• [COLLECTED DATA]
----------
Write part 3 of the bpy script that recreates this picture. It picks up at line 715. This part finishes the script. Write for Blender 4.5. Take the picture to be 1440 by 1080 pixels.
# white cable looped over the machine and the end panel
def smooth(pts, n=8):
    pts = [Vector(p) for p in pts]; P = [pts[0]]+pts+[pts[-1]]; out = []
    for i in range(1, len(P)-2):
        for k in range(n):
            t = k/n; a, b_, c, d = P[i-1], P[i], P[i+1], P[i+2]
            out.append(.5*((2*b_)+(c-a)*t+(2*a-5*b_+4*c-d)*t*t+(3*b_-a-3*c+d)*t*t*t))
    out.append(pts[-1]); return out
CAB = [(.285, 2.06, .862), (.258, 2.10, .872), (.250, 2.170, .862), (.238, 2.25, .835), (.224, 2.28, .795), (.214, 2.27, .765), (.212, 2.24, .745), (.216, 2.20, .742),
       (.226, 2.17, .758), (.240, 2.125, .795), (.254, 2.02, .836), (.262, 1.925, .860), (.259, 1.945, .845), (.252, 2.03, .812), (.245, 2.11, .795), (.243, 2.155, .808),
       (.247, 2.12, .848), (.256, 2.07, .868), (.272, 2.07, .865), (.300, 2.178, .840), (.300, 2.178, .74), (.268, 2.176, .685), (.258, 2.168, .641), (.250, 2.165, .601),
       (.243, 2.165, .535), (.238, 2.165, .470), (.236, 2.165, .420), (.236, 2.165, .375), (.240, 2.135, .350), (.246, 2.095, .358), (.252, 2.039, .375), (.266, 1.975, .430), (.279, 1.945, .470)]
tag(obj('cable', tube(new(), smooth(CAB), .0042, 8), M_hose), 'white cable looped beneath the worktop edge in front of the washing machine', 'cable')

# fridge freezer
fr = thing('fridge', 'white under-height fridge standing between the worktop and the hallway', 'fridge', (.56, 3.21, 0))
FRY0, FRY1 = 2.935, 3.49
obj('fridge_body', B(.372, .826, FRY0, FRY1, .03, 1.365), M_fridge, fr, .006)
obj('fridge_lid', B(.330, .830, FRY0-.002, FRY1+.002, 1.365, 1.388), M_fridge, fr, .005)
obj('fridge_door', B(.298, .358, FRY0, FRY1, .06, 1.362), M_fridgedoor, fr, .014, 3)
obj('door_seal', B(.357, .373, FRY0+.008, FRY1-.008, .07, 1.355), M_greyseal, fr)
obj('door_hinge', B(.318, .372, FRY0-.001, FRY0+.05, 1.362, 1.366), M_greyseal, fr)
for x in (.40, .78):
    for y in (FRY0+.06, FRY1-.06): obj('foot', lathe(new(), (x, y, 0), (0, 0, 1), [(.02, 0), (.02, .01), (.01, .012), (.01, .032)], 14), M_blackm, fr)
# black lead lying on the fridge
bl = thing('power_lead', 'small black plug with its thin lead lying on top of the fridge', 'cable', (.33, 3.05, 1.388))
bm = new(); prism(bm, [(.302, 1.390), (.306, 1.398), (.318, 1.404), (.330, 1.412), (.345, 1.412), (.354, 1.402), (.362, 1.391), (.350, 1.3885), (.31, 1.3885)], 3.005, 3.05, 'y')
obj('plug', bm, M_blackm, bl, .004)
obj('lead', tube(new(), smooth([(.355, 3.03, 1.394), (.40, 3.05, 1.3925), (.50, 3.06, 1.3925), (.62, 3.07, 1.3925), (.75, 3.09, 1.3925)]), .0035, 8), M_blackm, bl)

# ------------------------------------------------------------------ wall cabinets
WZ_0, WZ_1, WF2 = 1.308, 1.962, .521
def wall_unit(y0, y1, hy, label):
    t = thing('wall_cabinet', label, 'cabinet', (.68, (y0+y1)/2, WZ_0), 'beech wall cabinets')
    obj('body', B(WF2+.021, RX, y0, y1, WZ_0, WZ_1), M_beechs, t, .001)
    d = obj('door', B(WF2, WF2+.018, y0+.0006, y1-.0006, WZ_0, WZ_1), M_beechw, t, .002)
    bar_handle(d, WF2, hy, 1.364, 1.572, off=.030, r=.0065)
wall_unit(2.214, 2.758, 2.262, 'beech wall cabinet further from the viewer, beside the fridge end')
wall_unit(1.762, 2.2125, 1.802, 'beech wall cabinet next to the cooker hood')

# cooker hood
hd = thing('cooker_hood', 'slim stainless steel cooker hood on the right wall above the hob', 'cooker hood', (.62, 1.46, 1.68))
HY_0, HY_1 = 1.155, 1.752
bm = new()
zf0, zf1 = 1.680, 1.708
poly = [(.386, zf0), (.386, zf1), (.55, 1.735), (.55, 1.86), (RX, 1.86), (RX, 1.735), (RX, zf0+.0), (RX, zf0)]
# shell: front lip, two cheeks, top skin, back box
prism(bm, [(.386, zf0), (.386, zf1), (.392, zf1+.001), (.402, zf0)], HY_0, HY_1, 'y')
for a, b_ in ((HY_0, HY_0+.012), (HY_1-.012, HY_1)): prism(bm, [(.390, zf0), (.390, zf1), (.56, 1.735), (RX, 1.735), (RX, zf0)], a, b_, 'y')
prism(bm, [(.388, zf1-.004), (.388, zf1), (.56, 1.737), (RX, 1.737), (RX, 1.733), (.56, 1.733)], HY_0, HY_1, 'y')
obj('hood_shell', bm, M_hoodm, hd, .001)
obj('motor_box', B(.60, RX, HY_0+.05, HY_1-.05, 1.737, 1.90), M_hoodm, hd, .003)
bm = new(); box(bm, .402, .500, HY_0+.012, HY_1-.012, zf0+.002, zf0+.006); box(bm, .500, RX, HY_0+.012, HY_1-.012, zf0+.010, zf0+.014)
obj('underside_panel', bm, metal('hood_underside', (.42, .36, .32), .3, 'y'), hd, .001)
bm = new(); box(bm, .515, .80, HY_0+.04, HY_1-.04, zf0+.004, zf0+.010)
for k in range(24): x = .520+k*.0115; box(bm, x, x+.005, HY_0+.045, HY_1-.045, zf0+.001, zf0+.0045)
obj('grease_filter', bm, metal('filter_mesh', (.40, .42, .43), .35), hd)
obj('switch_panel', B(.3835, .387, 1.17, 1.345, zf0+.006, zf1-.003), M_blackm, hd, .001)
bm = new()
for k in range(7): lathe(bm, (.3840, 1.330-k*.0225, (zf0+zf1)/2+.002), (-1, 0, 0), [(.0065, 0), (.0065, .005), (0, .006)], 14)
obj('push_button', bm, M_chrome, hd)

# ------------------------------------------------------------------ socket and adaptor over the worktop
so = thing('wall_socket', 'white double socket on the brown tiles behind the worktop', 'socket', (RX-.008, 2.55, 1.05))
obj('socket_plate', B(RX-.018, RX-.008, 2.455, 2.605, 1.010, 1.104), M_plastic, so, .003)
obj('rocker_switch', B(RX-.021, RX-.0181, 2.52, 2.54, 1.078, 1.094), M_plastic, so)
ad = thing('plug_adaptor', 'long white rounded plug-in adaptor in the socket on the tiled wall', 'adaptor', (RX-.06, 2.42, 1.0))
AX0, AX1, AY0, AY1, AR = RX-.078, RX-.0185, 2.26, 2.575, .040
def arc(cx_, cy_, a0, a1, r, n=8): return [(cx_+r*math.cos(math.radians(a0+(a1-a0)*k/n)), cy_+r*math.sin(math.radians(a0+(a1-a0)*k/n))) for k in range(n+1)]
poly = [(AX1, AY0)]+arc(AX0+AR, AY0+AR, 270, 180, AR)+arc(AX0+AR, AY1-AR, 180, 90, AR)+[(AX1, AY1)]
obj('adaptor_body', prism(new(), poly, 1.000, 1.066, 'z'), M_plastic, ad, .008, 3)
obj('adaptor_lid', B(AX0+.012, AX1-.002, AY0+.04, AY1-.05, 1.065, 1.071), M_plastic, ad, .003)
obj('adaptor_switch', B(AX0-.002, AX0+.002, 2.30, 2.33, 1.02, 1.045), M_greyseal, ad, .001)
----------
Extract and output the part that opens with the line containing "M_beechw, t, .002)" and closes with the line containing "wall_unit(1.762, 2.2125, 1.802, 'beech", unchanged, ends included.

• [RESULT OF THIS TASK]
    d = obj('door', B(WF2, WF2+.018, y0+.0006, y1-.0006, WZ_0, WZ_1), M_beechw, t, .002)
    bar_handle(d, WF2, hy, 1.364, 1.572, off=.030, r=.0065)
wall_unit(2.214, 2.758, 2.262, 'beech wall cabinet further from the viewer, beside the fridge end')
wall_unit(1.762, 2.2125, 1.802, 'beech wall cabinet next to the cooker hood')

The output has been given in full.